## Start

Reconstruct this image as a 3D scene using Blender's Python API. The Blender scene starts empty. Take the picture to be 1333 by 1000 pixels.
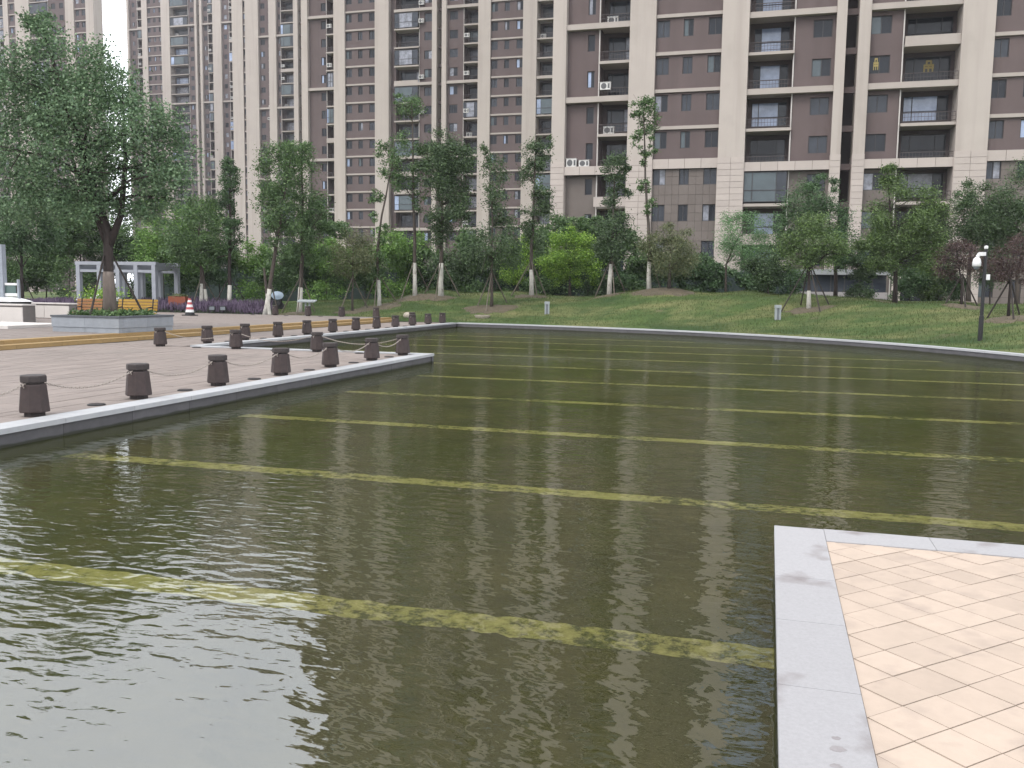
import bpy, math, random
import numpy as np
from mathutils import Vector, Matrix

random.seed(7)
RNG = np.random.RandomState(11)
scene = bpy.context.scene
C = scene.collection

# ------------------------------------------------------------------ camera
cam_d = bpy.data.cameras.new('camera')
cam = bpy.data.objects.new('camera', cam_d)
C.objects.link(cam)
cam_d.sensor_width = 36.0
cam_d.lens = 36.0 * 1163.2 / 1333.0
cam_d.clip_start = 0.05
cam_d.clip_end = 4000
YAW, PITCH, ROLL = 0.278083, 0.103334, 0.01362
fwd = Vector((-math.sin(YAW) * math.cos(PITCH), math.cos(YAW) * math.cos(PITCH), -math.sin(PITCH)))
r0 = Vector((math.cos(YAW), math.sin(YAW), 0))
u0 = r0.cross(fwd)
Rv = r0 * math.cos(ROLL) + u0 * math.sin(ROLL)
Uv = u0 * math.cos(ROLL) - r0 * math.sin(ROLL)
m = Matrix((Rv, Uv, -fwd)).transposed().to_4x4()
m.translation = Vector((0, 0, 1.81))
cam.matrix_world = m
scene.camera = cam

# ------------------------------------------------------------------ world: bright overcast sky
world = bpy.data.worlds.new('World')
scene.world = world
world.use_nodes = True
wn, wl = world.node_tree.nodes, world.node_tree.links
wn.clear()
SUN_EL, SUN_AZ = math.radians(52), math.radians(205)
sky = wn.new('ShaderNodeTexSky'); sky.sky_type = 'NISHITA'; sky.sun_disc = False
sky.sun_elevation = SUN_EL; sky.sun_rotation = SUN_AZ; sky.dust_density = 3.0; sky.air_density = 1.2
tc = wn.new('ShaderNodeTexCoord')
cn = wn.new('ShaderNodeTexNoise'); cn.inputs['Scale'].default_value = 2.2; cn.inputs['Detail'].default_value = 5
cr = wn.new('ShaderNodeValToRGB')
cr.color_ramp.elements[0].position = 0.3; cr.color_ramp.elements[0].color = (18.0, 18.8, 20.2, 1)
cr.color_ramp.elements[1].position = 0.75; cr.color_ramp.elements[1].color = (22.6, 22.8, 23.2, 1)
mx = wn.new('ShaderNodeMix'); mx.data_type = 'RGBA'; mx.inputs[0].default_value = 0.88
bg = wn.new('ShaderNodeBackground'); bg.inputs['Strength'].default_value = 0.13
wo = wn.new('ShaderNodeOutputWorld')
wl.new(tc.outputs['Generated'], cn.inputs['Vector'])
wl.new(cn.outputs['Fac'], cr.inputs['Fac'])
wl.new(sky.outputs['Color'], mx.inputs[6]); wl.new(cr.outputs['Color'], mx.inputs[7])
wl.new(mx.outputs[2], bg.inputs['Color']); wl.new(bg.outputs[0], wo.inputs['Surface'])

sun_d = bpy.data.lights.new('sun', 'SUN')
sun_d.energy = 2.0; sun_d.angle = math.radians(18); sun_d.color = (1.0, 0.95, 0.87)
sun = bpy.data.objects.new('sun', sun_d); C.objects.link(sun)
# towards the sun: azimuth measured clockwise from +Y
sd = Vector((math.sin(SUN_AZ) * math.cos(SUN_EL), math.cos(SUN_AZ) * math.cos(SUN_EL), math.sin(SUN_EL)))
sun.rotation_euler = sd.to_track_quat('Z', 'Y').to_euler()
sun.location = (0, -20, 60)

scene.view_settings.view_transform = 'Standard'
scene.view_settings.look = 'None'
scene.view_settings.exposure = 0.0
scene.view_settings.gamma = 1.0
scene.view_settings.use_curve_mapping = False
scene.render.engine = 'CYCLES'
scene.cycles.max_bounces = 7
scene.cycles.transparent_max_bounces = 12
scene.cycles.sample_clamp_indirect = 6.0
scene.cycles.use_denoising = True

# ------------------------------------------------------------------ materials
MATS = {}
ALB = 0.72      # overall reflectance level of the matt surfaces
def nodes_of(name):
    mt = bpy.data.materials.new(name); mt.use_nodes = True
    nt = mt.node_tree; nt.nodes.clear()
    MATS[name] = mt
    return mt, nt.nodes, nt.links
def rgba(c): return (c[0], c[1], c[2], 1.0)
def mk(name, c1, c2=None, scale=3.0, rough=0.8, bump=0.0, bscale=None, rand=0.0, metal=0.0, spec=0.35, stain=None, detail=6, stretch=None, streak=None):
    """Principled with world-position noise between two colours, optional stains and per-object brightness change."""
    mt, N, L = nodes_of(name)
    if 'pane' not in name and 'white' not in name: c1 = [x * ALB for x in c1]; c2 = [x * ALB for x in c2] if c2 else None
    out = N.new('ShaderNodeOutputMaterial'); b = N.new('ShaderNodeBsdfPrincipled')
    b.inputs['Roughness'].default_value = rough; b.inputs['Metallic'].default_value = metal
    b.inputs['Specular IOR Level'].default_value = spec
    L.new(b.outputs[0], out.inputs['Surface'])
    geo = N.new('ShaderNodeNewGeometry')
    vec = geo.outputs['Position']
    if stretch:
        mp = N.new('ShaderNodeMapping'); mp.inputs['Scale'].default_value = stretch
        L.new(vec, mp.inputs['Vector']); vec = mp.outputs[0]
    no = N.new('ShaderNodeTexNoise'); no.inputs['Scale'].default_value = scale; no.inputs['Detail'].default_value = detail
    no.inputs['Roughness'].default_value = 0.65
    L.new(vec, no.inputs['Vector'])
    rp = N.new('ShaderNodeMapRange'); rp.inputs[1].default_value = 0.3; rp.inputs[2].default_value = 0.7
    L.new(no.outputs['Fac'], rp.inputs[0])
    mix = N.new('ShaderNodeMix'); mix.data_type = 'RGBA'
    mix.inputs[6].default_value = rgba(c1); mix.inputs[7].default_value = rgba(c2 or [x * 0.8 for x in c1])
    L.new(rp.outputs[0], mix.inputs[0])
    col = mix.outputs[2]
    if stain:
        sc, colr, lo, hi = stain; colr = [x * ALB for x in colr]
        n2 = N.new('ShaderNodeTexNoise'); n2.inputs['Scale'].default_value = sc; n2.inputs['Detail'].default_value = 8
        L.new(vec, n2.inputs['Vector'])
        r2 = N.new('ShaderNodeMapRange'); r2.inputs[1].default_value = lo; r2.inputs[2].default_value = hi
        L.new(n2.outputs['Fac'], r2.inputs[0])
        m2 = N.new('ShaderNodeMix'); m2.data_type = 'RGBA'; m2.inputs[7].default_value = rgba(colr)
        L.new(r2.outputs[0], m2.inputs[0]); L.new(col, m2.inputs[6]); col = m2.outputs[2]
    if streak:                       # rain marks running down a wall
        sc, colr, lo, hi = streak; colr = [x * ALB for x in colr]
        mp2 = N.new('ShaderNodeMapping'); mp2.inputs['Scale'].default_value = (1, 1, .05)
        L.new(geo.outputs['Position'], mp2.inputs['Vector'])
        n4 = N.new('ShaderNodeTexNoise'); n4.inputs['Scale'].default_value = sc; n4.inputs['Detail'].default_value = 6
        L.new(mp2.outputs[0], n4.inputs['Vector'])
        r4 = N.new('ShaderNodeMapRange'); r4.inputs[1].default_value = lo; r4.inputs[2].default_value = hi; r4.inputs[4].default_value = .8
        L.new(n4.outputs['Fac'], r4.inputs[0])
        m4 = N.new('ShaderNodeMix'); m4.data_type = 'RGBA'; m4.inputs[7].default_value = rgba(colr)
        L.new(r4.outputs[0], m4.inputs[0]); L.new(col, m4.inputs[6]); col = m4.outputs[2]
    if rand > 0:
        oi = N.new('ShaderNodeObjectInfo')
        r3 = N.new('ShaderNodeMapRange'); r3.inputs[3].default_value = 1 - rand; r3.inputs[4].default_value = 1 + rand * 0.6
        L.new(oi.outputs['Random'], r3.inputs[0])
        m3 = N.new('ShaderNodeVectorMath'); m3.operation = 'SCALE'
        L.new(col, m3.inputs[0]); L.new(r3.outputs[0], m3.inputs['Scale']); col = m3.outputs[0]
    L.new(col, b.inputs['Base Color'])
    if bump > 0:
        bn = N.new('ShaderNodeTexNoise'); bn.inputs['Scale'].default_value = bscale or scale * 6; bn.inputs['Detail'].default_value = 5
        L.new(vec, bn.inputs['Vector'])
        bp = N.new('ShaderNodeBump'); bp.inputs['Strength'].default_value = 0.6; bp.inputs['Distance'].default_value = bump
        L.new(bn.outputs['Fac'], bp.inputs['Height']); L.new(bp.outputs[0], b.inputs['Normal'])
    return mt

def leaf_mat(name, a, b_, c_, trans=0.18):
    mt, N, L = nodes_of(name)
    out = N.new('ShaderNodeOutputMaterial')
    geo = N.new('ShaderNodeNewGeometry')
    rp = N.new('ShaderNodeValToRGB')
    e = rp.color_ramp.elements
    a, b_, c_ = [[x * 1.38 for x in q] for q in (a, b_, c_)]
    e[0].position = 0.0; e[0].color = rgba(a); e[1].position = 1.0; e[1].color = rgba(c_)
    k = e.new(0.55); k.color = rgba(b_)
    L.new(geo.outputs['Random Per Island'], rp.inputs[0])
    no = N.new('ShaderNodeTexNoise'); no.inputs['Scale'].default_value = 0.9; no.inputs['Detail'].default_value = 3
    L.new(geo.outputs['Position'], no.inputs['Vector'])
    hs = N.new('ShaderNodeHueSaturation')
    r2 = N.new('ShaderNodeMapRange'); r2.inputs[1].default_value = 0.3; r2.inputs[2].default_value = 0.7
    r2.inputs[3].default_value = 0.8; r2.inputs[4].default_value = 1.2
    L.new(no.outputs['Fac'], r2.inputs[0]); L.new(r2.outputs[0], hs.inputs['Value']); L.new(rp.outputs[0], hs.inputs['Color'])
    d = N.new('ShaderNodeBsdfDiffuse'); t = N.new('ShaderNodeBsdfTranslucent'); g = N.new('ShaderNodeBsdfGlossy')
    g.inputs['Roughness'].default_value = 0.45; g.inputs['Color'].default_value = (0.8, 0.85, 0.8, 1)
    m1 = N.new('ShaderNodeMixShader'); m1.inputs[0].default_value = trans
    m2 = N.new('ShaderNodeMixShader'); m2.inputs[0].default_value = 0.035
    L.new(hs.outputs[0], d.inputs['Color']); L.new(hs.outputs[0], t.inputs['Color'])
    L.new(d.outputs[0], m1.inputs[1]); L.new(t.outputs[0], m1.inputs[2])
    L.new(m1.outputs[0], m2.inputs[1]); L.new(g.outputs[0], m2.inputs[2])
    L.new(m2.outputs[0], out.inputs['Surface'])
    return mt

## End

### WRITTEN INSTRUCTION
Write out again exactly the lines from the start of the data above through the line containing "C = scene.collection", inclusive, excluding any pictures.

### TASK OUTPUT
Reconstruct this image as a 3D scene using Blender's Python API. The Blender scene starts empty. Take the picture to be 1333 by 1000 pixels.
import bpy, math, random
import numpy as np
from mathutils import Vector, Matrix

random.seed(7)
RNG = np.random.RandomState(11)
scene = bpy.context.scene
C = scene.collection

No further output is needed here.